Index condemns the arrest of prominent rights activist Nabeel Rajab
06 May 12

Index on Censorship condemns last night’s arrest of Index’s 2012 Award winner and head of the Bahrain Center for Human Rights (BCHR), Nabeel Rajab and the ongoing harassment of human rights activists in Bahrain including the arrest of those involved in peaceful protests.

Kirsty Hughes, Chief Executive of Index said:

The arrest of Nabeel Rajab, and the continued targeting of other well-known activists, is deeply worrying and appears to link directly to Bahrain’s continuing failure to respect fundamental, and basic, rights including freedom of speech, and freedom to protest. Reforms have been promised by Bahrain but not delivered.
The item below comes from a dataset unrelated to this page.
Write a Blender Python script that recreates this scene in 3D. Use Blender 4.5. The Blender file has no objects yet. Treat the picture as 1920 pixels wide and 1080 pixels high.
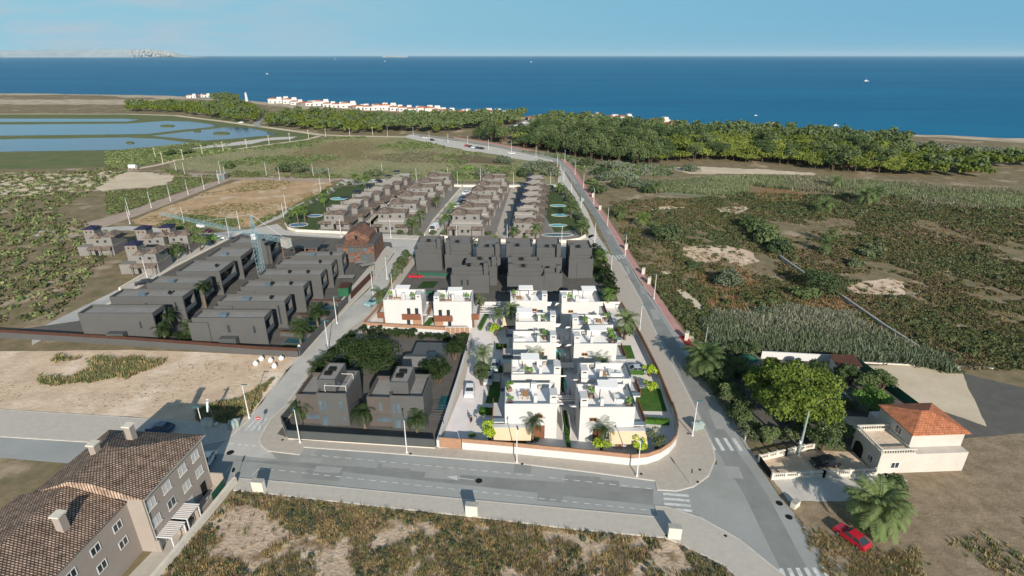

Bahrain must stop harassing human rights activists and recognise that freedom of expression and other fundamental rights are vital components of a free and open society. The Bahrain government should allow proper scrutiny of its actions: real transparency must include allowing both domestic and international rights organisations and journalists to report on and monitor ongoing unrest in the country.

Nabeel Rajab, BCHR - winner of Bindmans Award for Advocacy

Nabeel Rajab, BCHR - winner of Bindmans Award for Advocacy at the Index Freedom of Expression Awards 2012

Rajab was arrested as he flew into Manama’s airport last night. According to Bahrain’s Ministry of Interior, he was “detained under suspicion of committing several punishable crimes” but it is yet to specify the charges. Rajab was returning to Bahrain to face a court hearing on existing charges.

Rajab, who is also director of the Gulf Centre for Human Rights (GCHR), has been a vocal critic of the human rights violations committed during Bahrain’s ongoing civil unrest, which first began with protests on 14 February last year.

While accepting an Index award on behalf of BCHR this year, Rajab called for assistance from the international community, explaining that members of BCHR – which was banned by authorities in 2004 – have been detained, tortured or exiled while attempting to exercise fundamental rights and freedoms including free expression and freedom of assembly (freedom to protest).

The founder of BCHR, Abdulhadi Alkhawaja, is in detention awaiting a retrial after been jailed for life by a military tribunal for taking part in peaceful protests. He has been on hunger strike for 88 days. And Rajab’s arrest comes only weeks after the arrest of Abdulhadi Alkhawaja’ daughter, Zainab Alkhawaja, who was detained after protesting for the release of her father during the Bahrain Formula 1 Grand Prix.

Earlier this week an international delegation of free expression organizations – including Index – were denied entry to the country.